今季の始動前の昨春、河口駿は懸命にメールを作成していた。宛先は岩戸博和ヘッドコーチ。これまでフォワードでプレーしてきたが、今季からバックスでの挑戦を直談判するためだ。メリットとデメリットを自らまとめ、何度もメールやLINEでしつこいぐらいの熱意を伝えた。

「音声付きのスタンプを送ったときは、職場で鳴ったらしくて怒られましたね(笑)。ヘッドコーチとやり取りを何回かして、やっと『いいよ』って言ってくれました。無理やり言っていた感じもあったんですけど(笑)」

もともと、ラグビーを始めた中学から高校まではバックスの歴が長く、大学から本格的にフォワードでプレーしてきた。本人としては「バックスに戻るイメージ」。もちろん、やれる自信もあった。

「バックスのスキルは身に付いているし、いま在籍しているバックスの選手より僕のほうができる部分もあると思う。

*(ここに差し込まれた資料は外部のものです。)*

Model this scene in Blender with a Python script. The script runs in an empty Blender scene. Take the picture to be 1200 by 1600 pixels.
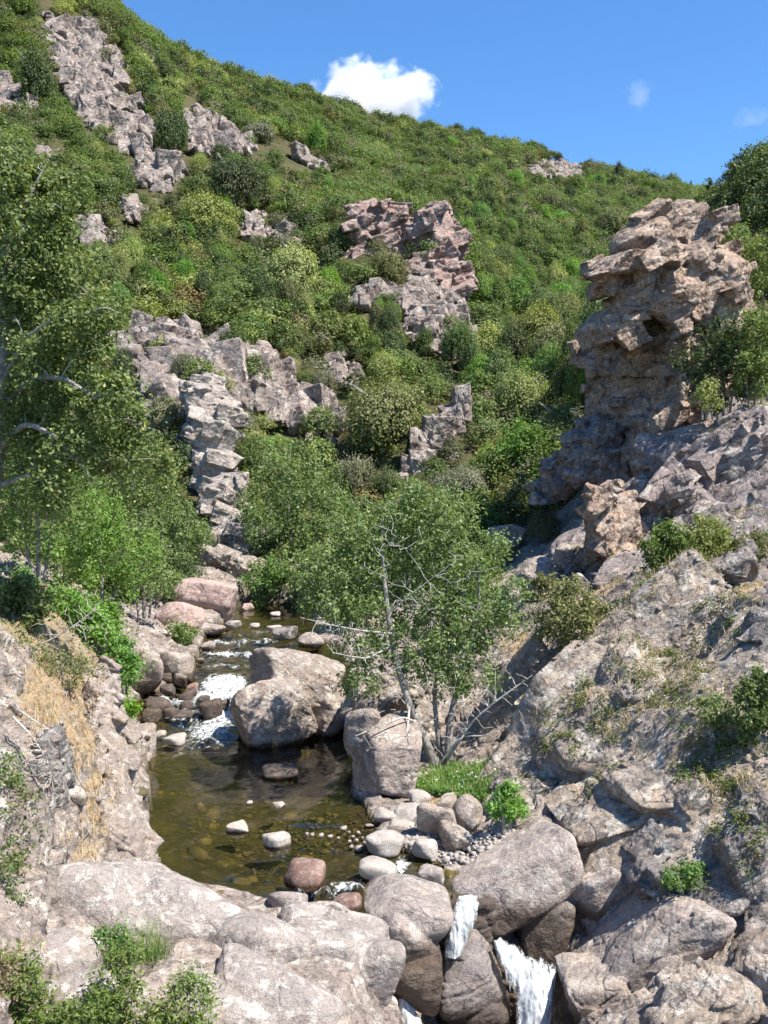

僕自身、できるプレーには自信をもっているし、ハンドリングは誰にも負けてないって思ってやっている」

今年31歳になる河口がバックス挑戦を求めたのは、昨季の課題だったバックスのパフォーマンス向上と選手層が厚くないチームの台所事情を考えてのこと。そして、何よりの原動力は「ラグビーをもっと楽しみたい」という純粋な気持ちだった。

「楽しいからラグビーを始めて、しんどいに変わっていくのは嫌だし、仕事のあとにしんどいことをしていると思いたくなかった。バックスをやらせてもらって、自分も成長できるし、楽しくラグビーができている。自分が楽しくプレーして、みんなも楽しかったら、必然と勝利につながるんじゃないかなと思う。今季は楽しむことを心に決めています」

今季は負傷者続出により開幕からバックスでのプレーが続いたが、前節はエドワード・カークの負傷欠場により、急きょフォワードのナンバーエイトで出場した。

「ヘッドコーチにうまくフォワードかバックスで使ってもらって、チームのために穴埋めできればいいかなと思ってやっています」

今節は2月12日のNTTドコモレッドハリケーンズ大阪戦。地元・大阪での試合で引き続きナンバーエイトで先発出場する。

「僕は爪あとを残したいタイプなんで面白いプレーをしたい。もちろん勝ち負けも大事ですけど、やっぱり観に来てくれた人が楽しいと思ってくれるようなプレーをしたい」

まずはラグビーを楽しむ。河口駿のその精神がチームを勢いづける。